=== Information provided ===
▬▬▬▬▬▬▬▬▬▬
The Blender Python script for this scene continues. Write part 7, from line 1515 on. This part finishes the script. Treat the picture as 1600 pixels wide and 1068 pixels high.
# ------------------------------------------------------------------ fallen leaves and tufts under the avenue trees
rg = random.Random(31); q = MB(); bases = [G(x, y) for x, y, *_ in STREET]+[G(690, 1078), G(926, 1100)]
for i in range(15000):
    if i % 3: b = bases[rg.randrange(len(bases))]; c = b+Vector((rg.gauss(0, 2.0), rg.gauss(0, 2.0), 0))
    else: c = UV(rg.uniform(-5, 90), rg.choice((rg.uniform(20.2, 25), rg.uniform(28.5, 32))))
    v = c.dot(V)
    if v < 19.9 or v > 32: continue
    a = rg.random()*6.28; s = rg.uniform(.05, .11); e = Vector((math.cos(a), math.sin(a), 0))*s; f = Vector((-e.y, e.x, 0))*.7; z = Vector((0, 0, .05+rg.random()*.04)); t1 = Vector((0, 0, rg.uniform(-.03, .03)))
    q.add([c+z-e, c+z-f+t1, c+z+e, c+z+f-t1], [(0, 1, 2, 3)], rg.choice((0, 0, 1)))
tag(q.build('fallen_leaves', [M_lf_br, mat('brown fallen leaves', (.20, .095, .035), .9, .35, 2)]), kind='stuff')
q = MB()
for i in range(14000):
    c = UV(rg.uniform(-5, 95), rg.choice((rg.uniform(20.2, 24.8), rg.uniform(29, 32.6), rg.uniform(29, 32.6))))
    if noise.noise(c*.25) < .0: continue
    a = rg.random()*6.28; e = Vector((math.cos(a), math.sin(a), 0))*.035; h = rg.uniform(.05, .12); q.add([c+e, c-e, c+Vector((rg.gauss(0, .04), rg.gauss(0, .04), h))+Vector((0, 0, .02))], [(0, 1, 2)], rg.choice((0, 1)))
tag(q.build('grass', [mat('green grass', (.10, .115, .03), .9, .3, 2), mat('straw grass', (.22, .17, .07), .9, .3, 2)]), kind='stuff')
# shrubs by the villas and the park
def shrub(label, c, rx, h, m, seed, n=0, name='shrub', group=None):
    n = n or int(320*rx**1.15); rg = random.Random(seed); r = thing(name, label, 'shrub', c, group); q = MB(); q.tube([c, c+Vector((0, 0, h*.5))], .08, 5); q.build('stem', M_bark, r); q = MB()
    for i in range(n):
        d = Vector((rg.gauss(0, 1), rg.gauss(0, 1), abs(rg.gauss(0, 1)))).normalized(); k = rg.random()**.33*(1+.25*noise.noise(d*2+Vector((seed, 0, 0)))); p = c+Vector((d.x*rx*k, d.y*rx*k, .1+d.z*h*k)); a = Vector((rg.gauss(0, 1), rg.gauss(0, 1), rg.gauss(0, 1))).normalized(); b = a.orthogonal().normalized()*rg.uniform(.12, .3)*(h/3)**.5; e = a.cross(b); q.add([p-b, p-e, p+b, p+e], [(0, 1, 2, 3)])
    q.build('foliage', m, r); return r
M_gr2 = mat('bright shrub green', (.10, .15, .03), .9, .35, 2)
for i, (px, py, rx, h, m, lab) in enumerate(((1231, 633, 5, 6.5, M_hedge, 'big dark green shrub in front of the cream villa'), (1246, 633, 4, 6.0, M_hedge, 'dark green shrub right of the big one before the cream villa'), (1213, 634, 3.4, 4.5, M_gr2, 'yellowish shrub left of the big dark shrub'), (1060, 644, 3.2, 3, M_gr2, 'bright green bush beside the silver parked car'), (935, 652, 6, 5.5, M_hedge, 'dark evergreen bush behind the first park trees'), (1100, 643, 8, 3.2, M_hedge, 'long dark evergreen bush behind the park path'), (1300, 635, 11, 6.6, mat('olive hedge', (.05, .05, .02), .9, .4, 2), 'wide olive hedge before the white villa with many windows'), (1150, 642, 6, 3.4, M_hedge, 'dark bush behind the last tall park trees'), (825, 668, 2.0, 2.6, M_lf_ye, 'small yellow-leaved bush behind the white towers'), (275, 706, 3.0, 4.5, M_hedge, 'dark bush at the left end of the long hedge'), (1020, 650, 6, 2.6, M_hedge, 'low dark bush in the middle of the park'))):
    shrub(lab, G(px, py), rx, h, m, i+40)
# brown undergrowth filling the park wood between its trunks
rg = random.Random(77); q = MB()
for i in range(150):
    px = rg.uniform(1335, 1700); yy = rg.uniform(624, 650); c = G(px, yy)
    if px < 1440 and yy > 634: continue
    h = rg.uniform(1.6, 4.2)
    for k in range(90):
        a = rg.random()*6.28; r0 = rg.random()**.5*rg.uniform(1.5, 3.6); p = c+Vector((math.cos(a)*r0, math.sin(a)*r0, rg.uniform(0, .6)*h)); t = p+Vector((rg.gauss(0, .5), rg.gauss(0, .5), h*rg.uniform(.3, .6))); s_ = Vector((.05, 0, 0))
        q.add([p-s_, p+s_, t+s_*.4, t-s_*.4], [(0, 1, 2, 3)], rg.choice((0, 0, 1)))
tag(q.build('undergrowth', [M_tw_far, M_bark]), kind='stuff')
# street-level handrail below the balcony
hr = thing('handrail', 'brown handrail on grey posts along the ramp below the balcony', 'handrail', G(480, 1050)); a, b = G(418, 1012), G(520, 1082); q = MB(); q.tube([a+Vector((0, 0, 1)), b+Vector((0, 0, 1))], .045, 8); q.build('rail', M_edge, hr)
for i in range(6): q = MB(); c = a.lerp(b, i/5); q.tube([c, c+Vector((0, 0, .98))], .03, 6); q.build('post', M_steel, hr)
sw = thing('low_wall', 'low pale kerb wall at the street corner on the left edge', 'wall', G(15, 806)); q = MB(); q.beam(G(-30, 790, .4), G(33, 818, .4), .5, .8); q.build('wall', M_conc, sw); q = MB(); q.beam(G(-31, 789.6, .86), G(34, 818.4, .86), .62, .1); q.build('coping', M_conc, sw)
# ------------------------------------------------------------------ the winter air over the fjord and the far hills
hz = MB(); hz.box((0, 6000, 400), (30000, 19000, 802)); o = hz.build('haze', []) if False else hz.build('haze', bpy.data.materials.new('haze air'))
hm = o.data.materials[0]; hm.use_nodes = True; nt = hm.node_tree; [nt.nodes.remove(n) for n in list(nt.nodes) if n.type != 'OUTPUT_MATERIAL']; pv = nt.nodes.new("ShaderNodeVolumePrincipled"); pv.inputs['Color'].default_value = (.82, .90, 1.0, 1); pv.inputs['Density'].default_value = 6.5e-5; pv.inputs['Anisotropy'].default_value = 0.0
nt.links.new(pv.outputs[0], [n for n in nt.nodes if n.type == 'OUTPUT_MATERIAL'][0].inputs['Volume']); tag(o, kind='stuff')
▬▬▬▬▬▬▬▬▬▬
=== Exercise prompt ===
Extract, word for word, each line of the listing above.

=== Solution for this exercise ===
The Blender Python script for this scene continues. Write part 7, from line 1515 on. This part finishes the script. Treat the picture as 1600 pixels wide and 1068 pixels high.
# ------------------------------------------------------------------ fallen leaves and tufts under the avenue trees
rg = random.Random(31); q = MB(); bases = [G(x, y) for x, y, *_ in STREET]+[G(690, 1078), G(926, 1100)]
for i in range(15000):
    if i % 3: b = bases[rg.randrange(len(bases))]; c = b+Vector((rg.gauss(0, 2.0), rg.gauss(0, 2.0), 0))
    else: c = UV(rg.uniform(-5, 90), rg.choice((rg.uniform(20.2, 25), rg.uniform(28.5, 32))))
    v = c.dot(V)
    if v < 19.9 or v > 32: continue
    a = rg.random()*6.28; s = rg.uniform(.05, .11); e = Vector((math.cos(a), math.sin(a), 0))*s; f = Vector((-e.y, e.x, 0))*.7; z = Vector((0, 0, .05+rg.random()*.04)); t1 = Vector((0, 0, rg.uniform(-.03, .03)))
    q.add([c+z-e, c+z-f+t1, c+z+e, c+z+f-t1], [(0, 1, 2, 3)], rg.choice((0, 0, 1)))
tag(q.build('fallen_leaves', [M_lf_br, mat('brown fallen leaves', (.20, .095, .035), .9, .35, 2)]), kind='stuff')
q = MB()
for i in range(14000):
    c = UV(rg.uniform(-5, 95), rg.choice((rg.uniform(20.2, 24.8), rg.uniform(29, 32.6), rg.uniform(29, 32.6))))
    if noise.noise(c*.25) < .0: continue
    a = rg.random()*6.28; e = Vector((math.cos(a), math.sin(a), 0))*.035; h = rg.uniform(.05, .12); q.add([c+e, c-e, c+Vector((rg.gauss(0, .04), rg.gauss(0, .04), h))+Vector((0, 0, .02))], [(0, 1, 2)], rg.choice((0, 1)))
tag(q.build('grass', [mat('green grass', (.10, .115, .03), .9, .3, 2), mat('straw grass', (.22, .17, .07), .9, .3, 2)]), kind='stuff')
# shrubs by the villas and the park
def shrub(label, c, rx, h, m, seed, n=0, name='shrub', group=None):
    n = n or int(320*rx**1.15); rg = random.Random(seed); r = thing(name, label, 'shrub', c, group); q = MB(); q.tube([c, c+Vector((0, 0, h*.5))], .08, 5); q.build('stem', M_bark, r); q = MB()
    for i in range(n):
        d = Vector((rg.gauss(0, 1), rg.gauss(0, 1), abs(rg.gauss(0, 1)))).normalized(); k = rg.random()**.33*(1+.25*noise.noise(d*2+Vector((seed, 0, 0)))); p = c+Vector((d.x*rx*k, d.y*rx*k, .1+d.z*h*k)); a = Vector((rg.gauss(0, 1), rg.gauss(0, 1), rg.gauss(0, 1))).normalized(); b = a.orthogonal().normalized()*rg.uniform(.12, .3)*(h/3)**.5; e = a.cross(b); q.add([p-b, p-e, p+b, p+e], [(0, 1, 2, 3)])
    q.build('foliage', m, r); return r
M_gr2 = mat('bright shrub green', (.10, .15, .03), .9, .35, 2)
for i, (px, py, rx, h, m, lab) in enumerate(((1231, 633, 5, 6.5, M_hedge, 'big dark green shrub in front of the cream villa'), (1246, 633, 4, 6.0, M_hedge, 'dark green shrub right of the big one before the cream villa'), (1213, 634, 3.4, 4.5, M_gr2, 'yellowish shrub left of the big dark shrub'), (1060, 644, 3.2, 3, M_gr2, 'bright green bush beside the silver parked car'), (935, 652, 6, 5.5, M_hedge, 'dark evergreen bush behind the first park trees'), (1100, 643, 8, 3.2, M_hedge, 'long dark evergreen bush behind the park path'), (1300, 635, 11, 6.6, mat('olive hedge', (.05, .05, .02), .9, .4, 2), 'wide olive hedge before the white villa with many windows'), (1150, 642, 6, 3.4, M_hedge, 'dark bush behind the last tall park trees'), (825, 668, 2.0, 2.6, M_lf_ye, 'small yellow-leaved bush behind the white towers'), (275, 706, 3.0, 4.5, M_hedge, 'dark bush at the left end of the long hedge'), (1020, 650, 6, 2.6, M_hedge, 'low dark bush in the middle of the park'))):
    shrub(lab, G(px, py), rx, h, m, i+40)
# brown undergrowth filling the park wood between its trunks
rg = random.Random(77); q = MB()
for i in range(150):
    px = rg.uniform(1335, 1700); yy = rg.uniform(624, 650); c = G(px, yy)
    if px < 1440 and yy > 634: continue
    h = rg.uniform(1.6, 4.2)
    for k in range(90):
        a = rg.random()*6.28; r0 = rg.random()**.5*rg.uniform(1.5, 3.6); p = c+Vector((math.cos(a)*r0, math.sin(a)*r0, rg.uniform(0, .6)*h)); t = p+Vector((rg.gauss(0, .5), rg.gauss(0, .5), h*rg.uniform(.3, .6))); s_ = Vector((.05, 0, 0))
        q.add([p-s_, p+s_, t+s_*.4, t-s_*.4], [(0, 1, 2, 3)], rg.choice((0, 0, 1)))
tag(q.build('undergrowth', [M_tw_far, M_bark]), kind='stuff')
# street-level handrail below the balcony
hr = thing('handrail', 'brown handrail on grey posts along the ramp below the balcony', 'handrail', G(480, 1050)); a, b = G(418, 1012), G(520, 1082); q = MB(); q.tube([a+Vector((0, 0, 1)), b+Vector((0, 0, 1))], .045, 8); q.build('rail', M_edge, hr)
for i in range(6): q = MB(); c = a.lerp(b, i/5); q.tube([c, c+Vector((0, 0, .98))], .03, 6); q.build('post', M_steel, hr)
sw = thing('low_wall', 'low pale kerb wall at the street corner on the left edge', 'wall', G(15, 806)); q = MB(); q.beam(G(-30, 790, .4), G(33, 818, .4), .5, .8); q.build('wall', M_conc, sw); q = MB(); q.beam(G(-31, 789.6, .86), G(34, 818.4, .86), .62, .1); q.build('coping', M_conc, sw)
# ------------------------------------------------------------------ the winter air over the fjord and the far hills
hz = MB(); hz.box((0, 6000, 400), (30000, 19000, 802)); o = hz.build('haze', []) if False else hz.build('haze', bpy.data.materials.new('haze air'))
hm = o.data.materials[0]; hm.use_nodes = True; nt = hm.node_tree; [nt.nodes.remove(n) for n in list(nt.nodes) if n.type != 'OUTPUT_MATERIAL']; pv = nt.nodes.new("ShaderNodeVolumePrincipled"); pv.inputs['Color'].default_value = (.82, .90, 1.0, 1); pv.inputs['Density'].default_value = 6.5e-5; pv.inputs['Anisotropy'].default_value = 0.0
nt.links.new(pv.outputs[0], [n for n in nt.nodes if n.type == 'OUTPUT_MATERIAL'][0].inputs['Volume']); tag(o, kind='stuff')